Exercise goal: Exactly repeat the material, dropping every picture from the copy.

** Start Raw data **

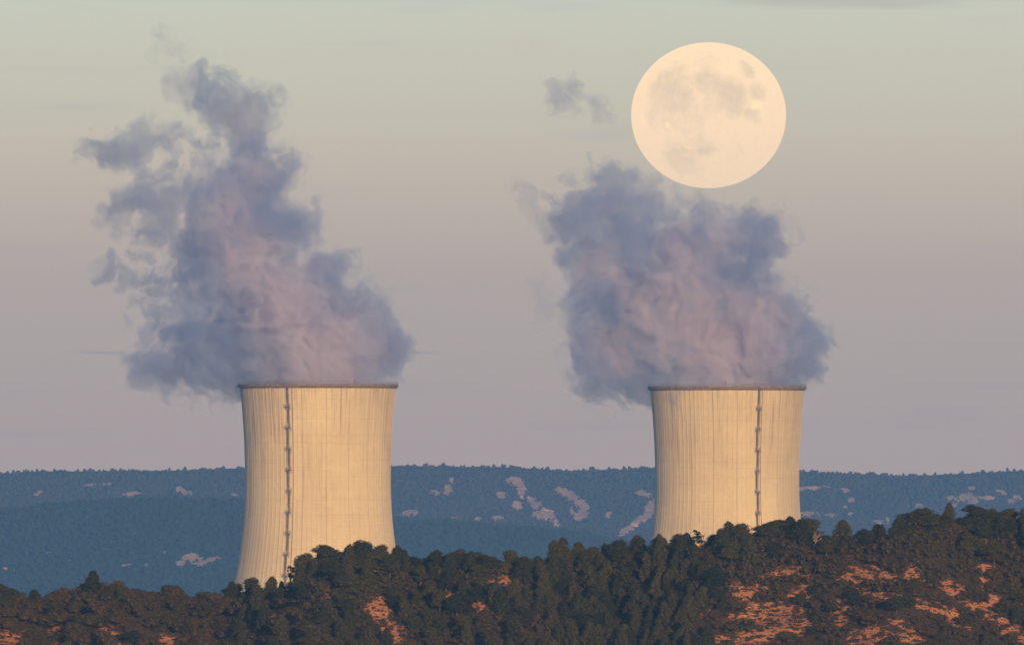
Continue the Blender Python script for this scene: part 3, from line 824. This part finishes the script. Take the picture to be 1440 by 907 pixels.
def quad_mesh(name, v, f, mat):
    """faces may repeat the last corner to mean a triangle"""
    me = bpy.data.meshes.new(name)
    tri = f[:, 2] == f[:, 3]
    me.vertices.add(len(v)); me.vertices.foreach_set('co', np.asarray(v, np.float32).ravel())
    loops = np.concatenate([f[~tri].ravel(), f[tri][:, :3].ravel()]).astype(np.int32)
    nq, nt_ = int((~tri).sum()), int(tri.sum())
    st = np.concatenate([np.arange(nq) * 4, nq * 4 + np.arange(nt_) * 3]).astype(np.int32)
    me.loops.add(len(loops)); me.loops.foreach_set('vertex_index', loops)
    me.polygons.add(nq + nt_); me.polygons.foreach_set('loop_start', st)
    me.update(calc_edges=True)
    me.materials.append(mat)
    return me
def pine_variant(kind, seed, mat):
    """unit: about 5.5 m tall, crown about 4 m wide"""
    r = np.random.default_rng(seed)
    H = 5.5
    cl = []
    trunk = []
    lean = r.normal(0, .12, 2)
    if kind == 'oval':
        n = 42
        for i in range(n):
            h = (i + r.random()) / n
            z = .55 + h * 4.4
            w_ = 1.75 * min(1.0, .60 + 2.2 * h) * (1 - h) ** .45 * (.80 + .35 * r.random())
            a = i * 2.4 + r.normal(0, .5); rr = max(0.0, w_ * (.62 + .34 * r.random()) - .12)
            cl.append((rr * math.cos(a) + lean[0] * z, rr * math.sin(a) + lean[1] * z, z, (.48 + .34 * r.random()) * (1.10 - .35 * h)))
        for h in (1.3, 2.2, 3.1, 3.9): cl.append((lean[0] * h, lean[1] * h, h, .95 - .1 * h))
        cl.append((lean[0] * 5, lean[1] * 5, 4.95, .48)); cl.append((lean[0] * 5 + .3, lean[1] * 5 - .2, 4.6, .5)); cl.append((lean[0] * 5 - .3, lean[1] * 5 + .2, 4.5, .5))
    elif kind == 'cone':
        for i in range(64):
            h = ((i + r.random()) / 64) ** 1.15
            z = .35 + h * 4.75
            a = i * 2.4 + r.normal(0, .5); rr = 1.5 * (1 - h) ** .85 * (.45 + .5 * r.random())
            cl.append((rr * math.cos(a), rr * math.sin(a), z, .34 + .48 * (1 - h) * (.6 + .4 * r.random())))
        cl.append((0, 0, 5.3, .22)); cl.append((.05, 0, 5.0, .30))
    elif kind == 'dome':
        lobes = [(r.normal(0, .75), r.normal(0, .75), 1.4 + 2.5 * r.random(), .95 + .45 * r.random()) for _ in range(8)] + [(r.normal(0, .3), r.normal(0, .3), 4.25, 1.0), (.3, .2, 1.9, 1.2), (-.4, -.3, 2.8, 1.2)]
        for (lx, ly, lz, lr) in lobes:
            cl.append((lx, ly, lz, lr * .75))
            for i in range(6):
                d = r.normal(size=3); d /= np.linalg.norm(d); d[2] = abs(d[2]) * .9 - .25
                cl.append((lx + d[0] * lr * .75, ly + d[1] * lr * .75, lz + d[2] * lr * .7, .46 + .34 * r.random()))
    else:                                     # sparse: few separate plates of needles
        for i in range(11):
            a = r.random() * 6.28; z = 1.6 + 3.4 * r.random(); rr = (.3 + 1.2 * r.random()) * (1.2 - .16 * (z - 1.6))
            cx, cy_ = rr * math.cos(a), rr * math.sin(a)
            for j in range(3):
                cl.append((cx + r.normal(0, .25), cy_ + r.normal(0, .25), z + r.normal(0, .12), .26 + .24 * r.random()))
    v, f = leaf_cloud(cl, 120, .105, r, .60 if kind != 'sparse' else .4, 1.2 if kind == 'oval' else .85)
    crown = quad_mesh('crown', v, f, mat)
    parts = []
    pts = [(0, 0, -.9), (lean[0] * .8, lean[1] * .8, .8), (lean[0] * 2, lean[1] * 2, 2.0), (lean[0] * 3.4, lean[1] * 3.4, 3.6), (lean[0] * 4.4, lean[1] * 4.4, 4.6)]
    parts.append(tube(pts, [.19, .16, .13, .08, .03], 6))
    for q in r.choice(len(cl), min(11, len(cl)), replace=False):
        c = np.array(cl[q][:3]); z0 = max(.8, c[2] - .5 - .8 * r.random())
        s0 = np.array((lean[0] * z0, lean[1] * z0, z0))
        parts.append(tube([s0, (s0 + c) / 2 + (0, 0, .12), c], [.075, .055, .03], 6))
    v, f = join([(a, b[:, :4]) for a, b in parts])
    trunk_me = mesh('trunk', v, f, True); trunk_me.materials.append(M_bark)
    return trunk_me, crown
def shrub_variant(seed, mat, flat=.62):
    """about 2.2 m tall, 3.4 m wide"""
    r = np.random.default_rng(seed)
    cl = []
    for i in range(24):
        d = r.normal(size=3); d /= np.linalg.norm(d)
        rr = .55 + .5 * r.random()
        cl.append((d[0] * 1.25 * rr, d[1] * 1.25 * rr, .55 + abs(d[2]) * 1.2 * rr * flat / .62, .34 + .34 * r.random()))
    v, f = leaf_cloud(cl, 120, .085, r, .62)
    return quad_mesh('shrub', v, f, mat)
PINES = {
    'oval': [pine_variant('oval', s, M_pine) for s in (1, 2, 3, 4)],
    'dome': [pine_variant('dome', s, M_pine) for s in (5, 6, 7, 8)],
    'dark': [pine_variant('dome', 9, M_dark_pine), pine_variant('oval', 10, M_dark_pine), pine_variant('oval', 14, M_dark_pine)],
    'cone': [pine_variant('cone', 11, M_dark_pine), pine_variant('cone', 15, M_dark_pine)],
    'sparse': [pine_variant('sparse', 12, M_dark_pine), pine_variant('sparse', 13, M_dark_pine)],
}
SHRUBS = [shrub_variant(s, M_scrub, fl) for s, fl in ((21, .62), (22, .75), (23, .55), (24, .9))] + [shrub_variant(25, M_pine, .8), shrub_variant(26, M_pine, .7)]
n_pine = n_shrub = 0
def put_pine(px, d, kind, height, width, label, group, yaw=None, sink=0.0):
    global n_pine
    vs = PINES[kind]
    tr, cr = vs[n_pine % len(vs)] if yaw is None else vs[int(yaw) % len(vs)]
    n_pine += 1
    x, y, z = hill_point(px, d)
    o = link('pine_tree', None, None, (float(x), float(y), float(z) - sink * SC))
    o.rotation_euler.z = rng.random() * 6.28
    o.scale = (SC * width / 4.0, SC * width / 4.0, SC * height / 5.5)
    link('trunk', tr, o); link('crown', cr, o)
    o['label'] = label; o['category'] = 'pine tree'
    if group: o['group'] = group
    return o
def put_shrub(px, d, height, width, label, group, olive=False):
    global n_shrub
    n_shrub += 1
    me = SHRUBS[4 + n_shrub % 2] if olive else SHRUBS[n_shrub % 4]
    x, y, z = hill_point(px, d)
    o = link('shrub', me, None, (float(x), float(y), float(z) - .15))
    o.rotation_euler.z = rng.random() * 6.28
    o.scale = (SC * width / 3.3, SC * width / 3.3, SC * height / 2.1)
    o['label'] = label; o['category'] = 'shrub'; o['group'] = group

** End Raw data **

Task output:
Continue the Blender Python script for this scene: part 3, from line 824. This part finishes the script. Take the picture to be 1440 by 907 pixels.
def quad_mesh(name, v, f, mat):
    """faces may repeat the last corner to mean a triangle"""
    me = bpy.data.meshes.new(name)
    tri = f[:, 2] == f[:, 3]
    me.vertices.add(len(v)); me.vertices.foreach_set('co', np.asarray(v, np.float32).ravel())
    loops = np.concatenate([f[~tri].ravel(), f[tri][:, :3].ravel()]).astype(np.int32)
    nq, nt_ = int((~tri).sum()), int(tri.sum())
    st = np.concatenate([np.arange(nq) * 4, nq * 4 + np.arange(nt_) * 3]).astype(np.int32)
    me.loops.add(len(loops)); me.loops.foreach_set('vertex_index', loops)
    me.polygons.add(nq + nt_); me.polygons.foreach_set('loop_start', st)
    me.update(calc_edges=True)
    me.materials.append(mat)
    return me
def pine_variant(kind, seed, mat):
    """unit: about 5.5 m tall, crown about 4 m wide"""
    r = np.random.default_rng(seed)
    H = 5.5
    cl = []
    trunk = []
    lean = r.normal(0, .12, 2)
    if kind == 'oval':
        n = 42
        for i in range(n):
            h = (i + r.random()) / n
            z = .55 + h * 4.4
            w_ = 1.75 * min(1.0, .60 + 2.2 * h) * (1 - h) ** .45 * (.80 + .35 * r.random())
            a = i * 2.4 + r.normal(0, .5); rr = max(0.0, w_ * (.62 + .34 * r.random()) - .12)
            cl.append((rr * math.cos(a) + lean[0] * z, rr * math.sin(a) + lean[1] * z, z, (.48 + .34 * r.random()) * (1.10 - .35 * h)))
        for h in (1.3, 2.2, 3.1, 3.9): cl.append((lean[0] * h, lean[1] * h, h, .95 - .1 * h))
        cl.append((lean[0] * 5, lean[1] * 5, 4.95, .48)); cl.append((lean[0] * 5 + .3, lean[1] * 5 - .2, 4.6, .5)); cl.append((lean[0] * 5 - .3, lean[1] * 5 + .2, 4.5, .5))
    elif kind == 'cone':
        for i in range(64):
            h = ((i + r.random()) / 64) ** 1.15
            z = .35 + h * 4.75
            a = i * 2.4 + r.normal(0, .5); rr = 1.5 * (1 - h) ** .85 * (.45 + .5 * r.random())
            cl.append((rr * math.cos(a), rr * math.sin(a), z, .34 + .48 * (1 - h) * (.6 + .4 * r.random())))
        cl.append((0, 0, 5.3, .22)); cl.append((.05, 0, 5.0, .30))
    elif kind == 'dome':
        lobes = [(r.normal(0, .75), r.normal(0, .75), 1.4 + 2.5 * r.random(), .95 + .45 * r.random()) for _ in range(8)] + [(r.normal(0, .3), r.normal(0, .3), 4.25, 1.0), (.3, .2, 1.9, 1.2), (-.4, -.3, 2.8, 1.2)]
        for (lx, ly, lz, lr) in lobes:
            cl.append((lx, ly, lz, lr * .75))
            for i in range(6):
                d = r.normal(size=3); d /= np.linalg.norm(d); d[2] = abs(d[2]) * .9 - .25
                cl.append((lx + d[0] * lr * .75, ly + d[1] * lr * .75, lz + d[2] * lr * .7, .46 + .34 * r.random()))
    else:                                     # sparse: few separate plates of needles
        for i in range(11):
            a = r.random() * 6.28; z = 1.6 + 3.4 * r.random(); rr = (.3 + 1.2 * r.random()) * (1.2 - .16 * (z - 1.6))
            cx, cy_ = rr * math.cos(a), rr * math.sin(a)
            for j in range(3):
                cl.append((cx + r.normal(0, .25), cy_ + r.normal(0, .25), z + r.normal(0, .12), .26 + .24 * r.random()))
    v, f = leaf_cloud(cl, 120, .105, r, .60 if kind != 'sparse' else .4, 1.2 if kind == 'oval' else .85)
    crown = quad_mesh('crown', v, f, mat)
    parts = []
    pts = [(0, 0, -.9), (lean[0] * .8, lean[1] * .8, .8), (lean[0] * 2, lean[1] * 2, 2.0), (lean[0] * 3.4, lean[1] * 3.4, 3.6), (lean[0] * 4.4, lean[1] * 4.4, 4.6)]
    parts.append(tube(pts, [.19, .16, .13, .08, .03], 6))
    for q in r.choice(len(cl), min(11, len(cl)), replace=False):
        c = np.array(cl[q][:3]); z0 = max(.8, c[2] - .5 - .8 * r.random())
        s0 = np.array((lean[0] * z0, lean[1] * z0, z0))
        parts.append(tube([s0, (s0 + c) / 2 + (0, 0, .12), c], [.075, .055, .03], 6))
    v, f = join([(a, b[:, :4]) for a, b in parts])
    trunk_me = mesh('trunk', v, f, True); trunk_me.materials.append(M_bark)
    return trunk_me, crown
def shrub_variant(seed, mat, flat=.62):
    """about 2.2 m tall, 3.4 m wide"""
    r = np.random.default_rng(seed)
    cl = []
    for i in range(24):
        d = r.normal(size=3); d /= np.linalg.norm(d)
        rr = .55 + .5 * r.random()
        cl.append((d[0] * 1.25 * rr, d[1] * 1.25 * rr, .55 + abs(d[2]) * 1.2 * rr * flat / .62, .34 + .34 * r.random()))
    v, f = leaf_cloud(cl, 120, .085, r, .62)
    return quad_mesh('shrub', v, f, mat)
PINES = {
    'oval': [pine_variant('oval', s, M_pine) for s in (1, 2, 3, 4)],
    'dome': [pine_variant('dome', s, M_pine) for s in (5, 6, 7, 8)],
    'dark': [pine_variant('dome', 9, M_dark_pine), pine_variant('oval', 10, M_dark_pine), pine_variant('oval', 14, M_dark_pine)],
    'cone': [pine_variant('cone', 11, M_dark_pine), pine_variant('cone', 15, M_dark_pine)],
    'sparse': [pine_variant('sparse', 12, M_dark_pine), pine_variant('sparse', 13, M_dark_pine)],
}
SHRUBS = [shrub_variant(s, M_scrub, fl) for s, fl in ((21, .62), (22, .75), (23, .55), (24, .9))] + [shrub_variant(25, M_pine, .8), shrub_variant(26, M_pine, .7)]
n_pine = n_shrub = 0
def put_pine(px, d, kind, height, width, label, group, yaw=None, sink=0.0):
    global n_pine
    vs = PINES[kind]
    tr, cr = vs[n_pine % len(vs)] if yaw is None else vs[int(yaw) % len(vs)]
    n_pine += 1
    x, y, z = hill_point(px, d)
    o = link('pine_tree', None, None, (float(x), float(y), float(z) - sink * SC))
    o.rotation_euler.z = rng.random() * 6.28
    o.scale = (SC * width / 4.0, SC * width / 4.0, SC * height / 5.5)
    link('trunk', tr, o); link('crown', cr, o)
    o['label'] = label; o['category'] = 'pine tree'
    if group: o['group'] = group
    return o
def put_shrub(px, d, height, width, label, group, olive=False):
    global n_shrub
    n_shrub += 1
    me = SHRUBS[4 + n_shrub % 2] if olive else SHRUBS[n_shrub % 4]
    x, y, z = hill_point(px, d)
    o = link('shrub', me, None, (float(x), float(y), float(z) - .15))
    o.rotation_euler.z = rng.random() * 6.28
    o.scale = (SC * width / 3.3, SC * width / 3.3, SC * height / 2.1)
    o['label'] = label; o['category'] = 'shrub'; o['group'] = group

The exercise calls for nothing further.